Do this =
Your task is to transcribe the records exactly, skipping every image.

Scene modeling code data:
+===+

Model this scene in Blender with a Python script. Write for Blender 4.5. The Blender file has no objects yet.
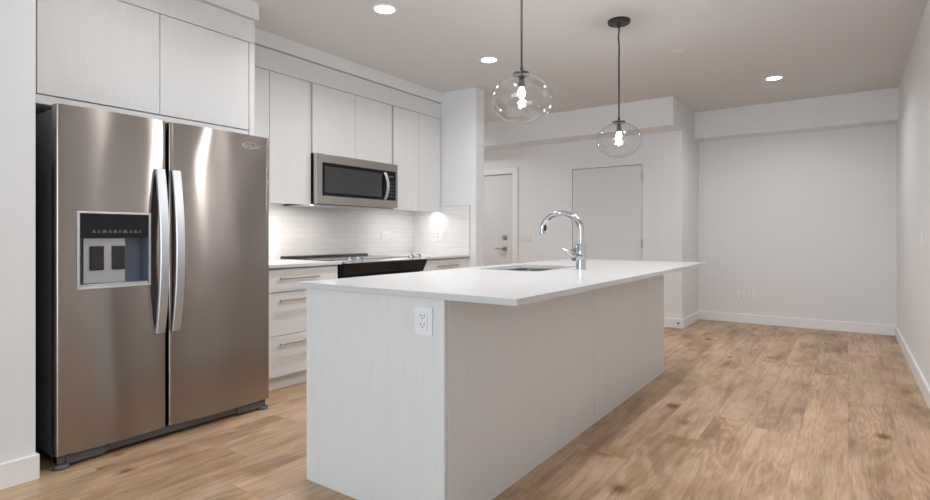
import bpy, bmesh, math, random
from mathutils import Vector, Matrix

random.seed(7)
S = bpy.context.scene
C = S.collection
PI = math.pi

# ------------------------------------------------------------ camera
CAM_H = 1.124
cam = bpy.data.cameras.new('camera')
cam.sensor_width = 36.0
cam.lens = 541.0 / 930.0 * 36.0
cam.shift_y = -15.0 / 930.0
cam.clip_start = 0.02
cam_o = bpy.data.objects.new('camera', cam)
cam_o.location = (0, 0, CAM_H)
cam_o.rotation_euler = (math.radians(90), 0, math.radians(35.3))
C.objects.link(cam_o)
S.camera = cam_o

# ------------------------------------------------------------ world, daylight, exposure
CZ = 2.712                    # ceiling height
world = bpy.data.worlds.new('sky')
S.world = world
world.use_nodes = True
wn = world.node_tree.nodes
wn['Background'].inputs[0].default_value = (0.80, 0.90, 1.0, 1)
wn['Background'].inputs[1].default_value = 2.6
S.view_settings.view_transform = 'Standard'
S.view_settings.look = 'None'
S.view_settings.gamma = 1.0
S.view_settings.exposure = 0.0
S.view_settings.use_curve_mapping = False
try:
    S.cycles.use_denoising = True
    S.cycles.max_bounces = 10
    S.cycles.diffuse_bounces = 6
    S.cycles.glossy_bounces = 5
    S.cycles.transparent_max_bounces = 12
    S.cycles.sample_clamp_indirect = 6.0
except Exception:
    pass

WARM = (0.965, 0.96, 0.975)


def area_light(name, loc, rot, sx, sy, power, color, shape='RECTANGLE', spread=180):
    l = bpy.data.lights.new(name, 'AREA')
    l.shape = shape
    l.size = sx
    l.size_y = sy
    l.energy = power
    l.color = color
    l.spread = math.radians(spread)
    o = bpy.data.objects.new(name, l)
    o.location = loc
    o.rotation_euler = rot
    C.objects.link(o)
    return o


BACK_Y = -3.6
# daylight through the wide balcony window in the wall behind the camera
area_light('window_daylight', (-1.25, BACK_Y - 0.12, 1.30), (math.radians(90), 0, 0), 2.9, 2.2, 68, (0.74, 0.88, 1.0))


# ------------------------------------------------------------ materials
def mat(name, color=(0.8, 0.8, 0.8), rough=0.5, metal=0.0, **kw):
    m = bpy.data.materials.new(name)
    m.use_nodes = True
    b = m.node_tree.nodes['Principled BSDF']
    b.inputs['Base Color'].default_value = (*color, 1)
    b.inputs['Roughness'].default_value = rough
    b.inputs['Metallic'].default_value = metal
    for k, v in kw.items():
        b.inputs[k].default_value = v
    return m


def nd(m, t, **props):
    n = m.node_tree.nodes.new(t)
    for k, v in props.items():
        setattr(n, k, v)
    return n


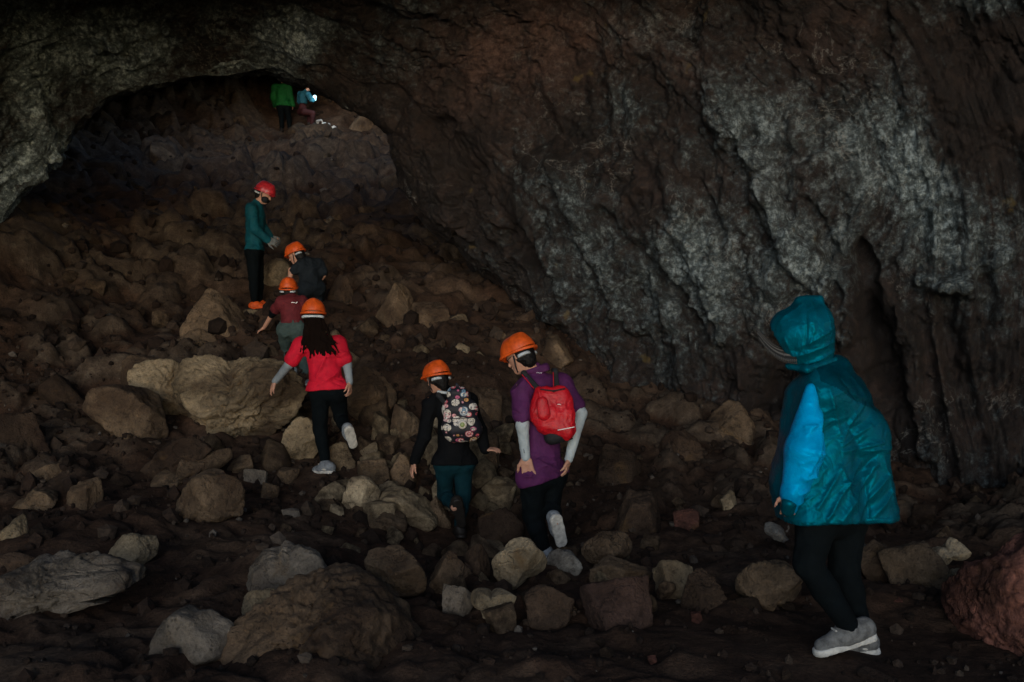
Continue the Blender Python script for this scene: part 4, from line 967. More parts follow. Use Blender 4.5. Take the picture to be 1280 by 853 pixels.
    for i in range(nu):
        t = i / (nu - 1)
        for j in range(nv):
            w = j / (nv - 1) - .5
            p = PX(944, 414, Y0 + .03) * (1 - t) + PX(992, 442, Y0 - .02) * t
            p = p + np.array([0, w * .17 * (1 - .25 * (1 - t)), 0]) + np.array([.12, 0, .9]) * (-.040 * math.sin(math.pi * t) - .030 * (2 * w) ** 2 * (.4 + .6 * t) + .022 + .085 * w)
            Vb.append(p)
    top = np.array(Vb); th = top - np.array([0, 0, .004]); Fb = grid_faces(nv, nu)
    n0 = len(top); br = [list(q) for q in Fb] + [list(q[::-1] + n0) for q in Fb]
    def ring():
        idx = [i * nv for i in range(nu)] + [(nu - 1) * nv + j for j in range(1, nv)] + [i * nv + nv - 1 for i in range(nu - 2, -1, -1)] + [j for j in range(nv - 2, 0, -1)]
        return idx
    rg = ring()
    for a_, b_ in zip(rg, rg[1:] + rg[:1]): br.append([a_, b_, b_ + n0, a_ + n0])
    cb = mesh_np('cap_brim', np.vstack([top, th]), br, M_BRIM, r, origin=tuple(r.location))
    ul = cb.data.uv_layers.new(name='UVMap')
    for lp in cb.data.loops:
        i, j = divmod(lp.vertex_index % n0, nv); ul.data[lp.index].uv = (i / nu, j / nv * 1.0)
    for q in 'LR': shoe(J, q, r, 1.12, .006, None, M_SOLE, M_SHOEM)
    return r
hooded()

# ================================================================== purple shirt
def text_mark(name, P0, ux, uz, w, h, mat, parent, root, n=5, seed=0):
    """small woven or printed mark: raised strokes on the cloth"""
    rg = np.random.RandomState(seed); pr = []
    for i in range(n):
        x = (i + .5) / n - .5; a_ = P0 + ux * (x - .3 / n) * w + uz * h * rg.uniform(-.4, .1); b_ = P0 + ux * (x + .3 / n) * w + uz * h * rg.uniform(0, .5)
        pr.append(C(a_, b_, h * .22))
    return part(name, pr, max(h * .12, .0022), mat, parent, root, .0)
M_PURPLE = mat_cloth('purple_jersey', (0.070, 0.012, 0.068), 0.8, 280, .001, .15, .25, 8, .015)
M_SLV = mat_cloth('pale_arm_sleeve', (0.36, 0.41, 0.43), 0.75, 300, .001, .1, .3, 12, .006)
M_REDBAG = mat_cloth('red_nylon', (0.46, 0.003, 0.010), 0.55, 260, .001, .15, .4, 12, .012)
M_WHITE = mat_plain('white_print', (0.75, 0.75, 0.75), .6, .3, .1)
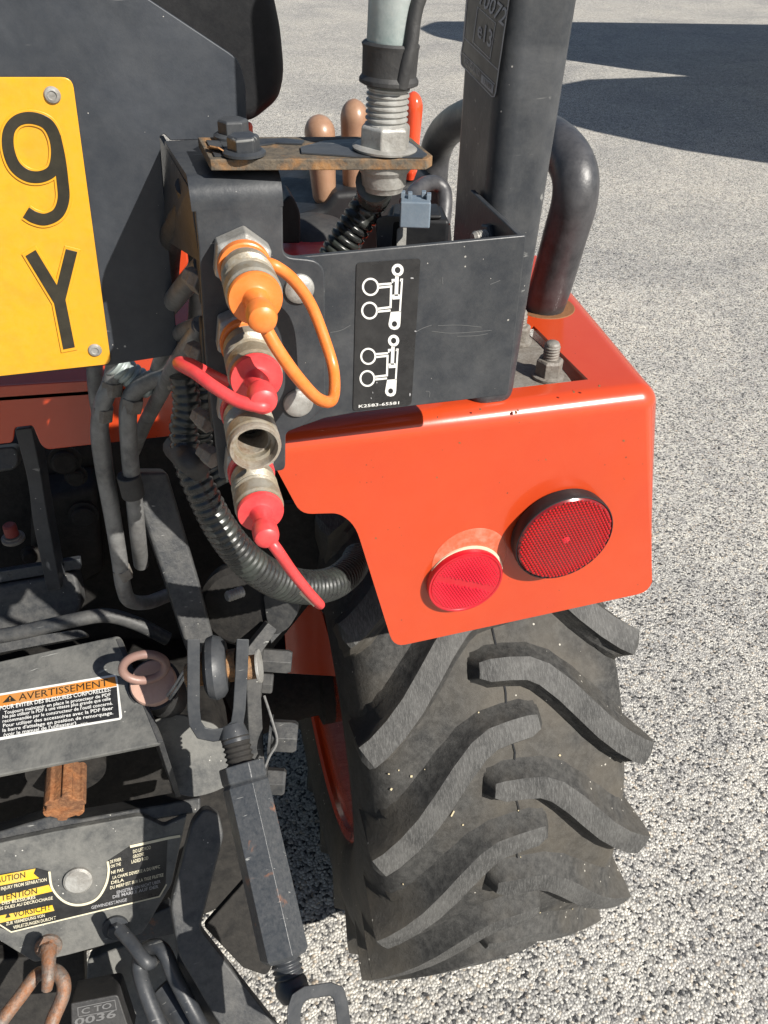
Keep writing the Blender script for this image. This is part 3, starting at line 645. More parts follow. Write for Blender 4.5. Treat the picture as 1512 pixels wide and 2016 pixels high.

+===+

Solution for this exercise =
Model this scene in Blender with a Python script. Write for Blender 4.5. The Blender file has no objects yet.
import bpy, bmesh, math, random
from mathutils import Vector, Matrix

random.seed(7)
S = bpy.context.scene
C = S.collection
PI = math.pi

# ------------------------------------------------------------ camera
CAM_H = 1.124
cam = bpy.data.cameras.new('camera')
cam.sensor_width = 36.0
cam.lens = 541.0 / 930.0 * 36.0
cam.shift_y = -15.0 / 930.0
cam.clip_start = 0.02
cam_o = bpy.data.objects.new('camera', cam)
cam_o.location = (0, 0, CAM_H)
cam_o.rotation_euler = (math.radians(90), 0, math.radians(35.3))
C.objects.link(cam_o)
S.camera = cam_o

# ------------------------------------------------------------ world, daylight, exposure
CZ = 2.712                    # ceiling height
world = bpy.data.worlds.new('sky')
S.world = world
world.use_nodes = True
wn = world.node_tree.nodes
wn['Background'].inputs[0].default_value = (0.80, 0.90, 1.0, 1)
wn['Background'].inputs[1].default_value = 2.6
S.view_settings.view_transform = 'Standard'
S.view_settings.look = 'None'
S.view_settings.gamma = 1.0
S.view_settings.exposure = 0.0
S.view_settings.use_curve_mapping = False
try:
    S.cycles.use_denoising = True
    S.cycles.max_bounces = 10
    S.cycles.diffuse_bounces = 6
    S.cycles.glossy_bounces = 5
    S.cycles.transparent_max_bounces = 12
    S.cycles.sample_clamp_indirect = 6.0
except Exception:
    pass

WARM = (0.965, 0.96, 0.975)


def area_light(name, loc, rot, sx, sy, power, color, shape='RECTANGLE', spread=180):
    l = bpy.data.lights.new(name, 'AREA')
    l.shape = shape
    l.size = sx
    l.size_y = sy
    l.energy = power
    l.color = color
    l.spread = math.radians(spread)
    o = bpy.data.objects.new(name, l)
    o.location = loc
    o.rotation_euler = rot
    C.objects.link(o)
    return o


BACK_Y = -3.6
# daylight through the wide balcony window in the wall behind the camera
area_light('window_daylight', (-1.25, BACK_Y - 0.12, 1.30), (math.radians(90), 0, 0), 2.9, 2.2, 68, (0.74, 0.88, 1.0))


# ------------------------------------------------------------ materials
def mat(name, color=(0.8, 0.8, 0.8), rough=0.5, metal=0.0, **kw):
    m = bpy.data.materials.new(name)
    m.use_nodes = True
    b = m.node_tree.nodes['Principled BSDF']
    b.inputs['Base Color'].default_value = (*color, 1)
    b.inputs['Roughness'].default_value = rough
    b.inputs['Metallic'].default_value = metal
    for k, v in kw.items():
        b.inputs[k].default_value = v
    return m


def nd(m, t, **props):
    n = m.node_tree.nodes.new(t)
    for k, v in props.items():
        setattr(n, k, v)
    return n


Continue the Blender Python script for this scene: part 4, from line 967. More parts follow. Use Blender 4.5. Take the picture to be 1280 by 853 pixels.
    for i in range(nu):
        t = i / (nu - 1)
        for j in range(nv):
            w = j / (nv - 1) - .5
            p = PX(944, 414, Y0 + .03) * (1 - t) + PX(992, 442, Y0 - .02) * t
            p = p + np.array([0, w * .17 * (1 - .25 * (1 - t)), 0]) + np.array([.12, 0, .9]) * (-.040 * math.sin(math.pi * t) - .030 * (2 * w) ** 2 * (.4 + .6 * t) + .022 + .085 * w)
            Vb.append(p)
    top = np.array(Vb); th = top - np.array([0, 0, .004]); Fb = grid_faces(nv, nu)
    n0 = len(top); br = [list(q) for q in Fb] + [list(q[::-1] + n0) for q in Fb]
    def ring():
        idx = [i * nv for i in range(nu)] + [(nu - 1) * nv + j for j in range(1, nv)] + [i * nv + nv - 1 for i in range(nu - 2, -1, -1)] + [j for j in range(nv - 2, 0, -1)]
        return idx
    rg = ring()
    for a_, b_ in zip(rg, rg[1:] + rg[:1]): br.append([a_, b_, b_ + n0, a_ + n0])
    cb = mesh_np('cap_brim', np.vstack([top, th]), br, M_BRIM, r, origin=tuple(r.location))
    ul = cb.data.uv_layers.new(name='UVMap')
    for lp in cb.data.loops:
        i, j = divmod(lp.vertex_index % n0, nv); ul.data[lp.index].uv = (i / nu, j / nv * 1.0)
    for q in 'LR': shoe(J, q, r, 1.12, .006, None, M_SOLE, M_SHOEM)
    return r
hooded()

# ================================================================== purple shirt
def text_mark(name, P0, ux, uz, w, h, mat, parent, root, n=5, seed=0):
    """small woven or printed mark: raised strokes on the cloth"""
    rg = np.random.RandomState(seed); pr = []
    for i in range(n):
        x = (i + .5) / n - .5; a_ = P0 + ux * (x - .3 / n) * w + uz * h * rg.uniform(-.4, .1); b_ = P0 + ux * (x + .3 / n) * w + uz * h * rg.uniform(0, .5)
        pr.append(C(a_, b_, h * .22))
    return part(name, pr, max(h * .12, .0022), mat, parent, root, .0)
M_PURPLE = mat_cloth('purple_jersey', (0.070, 0.012, 0.068), 0.8, 280, .001, .15, .25, 8, .015)
M_SLV = mat_cloth('pale_arm_sleeve', (0.36, 0.41, 0.43), 0.75, 300, .001, .1, .3, 12, .006)
M_REDBAG = mat_cloth('red_nylon', (0.46, 0.003, 0.010), 0.55, 260, .001, .15, .4, 12, .012)
M_WHITE = mat_plain('white_print', (0.75, 0.75, 0.75), .6, .3, .1)
Keep writing the Blender script for this image. This is part 3, starting at line 645. More parts follow. Write for Blender 4.5. Treat the picture as 1512 pixels wide and 2016 pixels high.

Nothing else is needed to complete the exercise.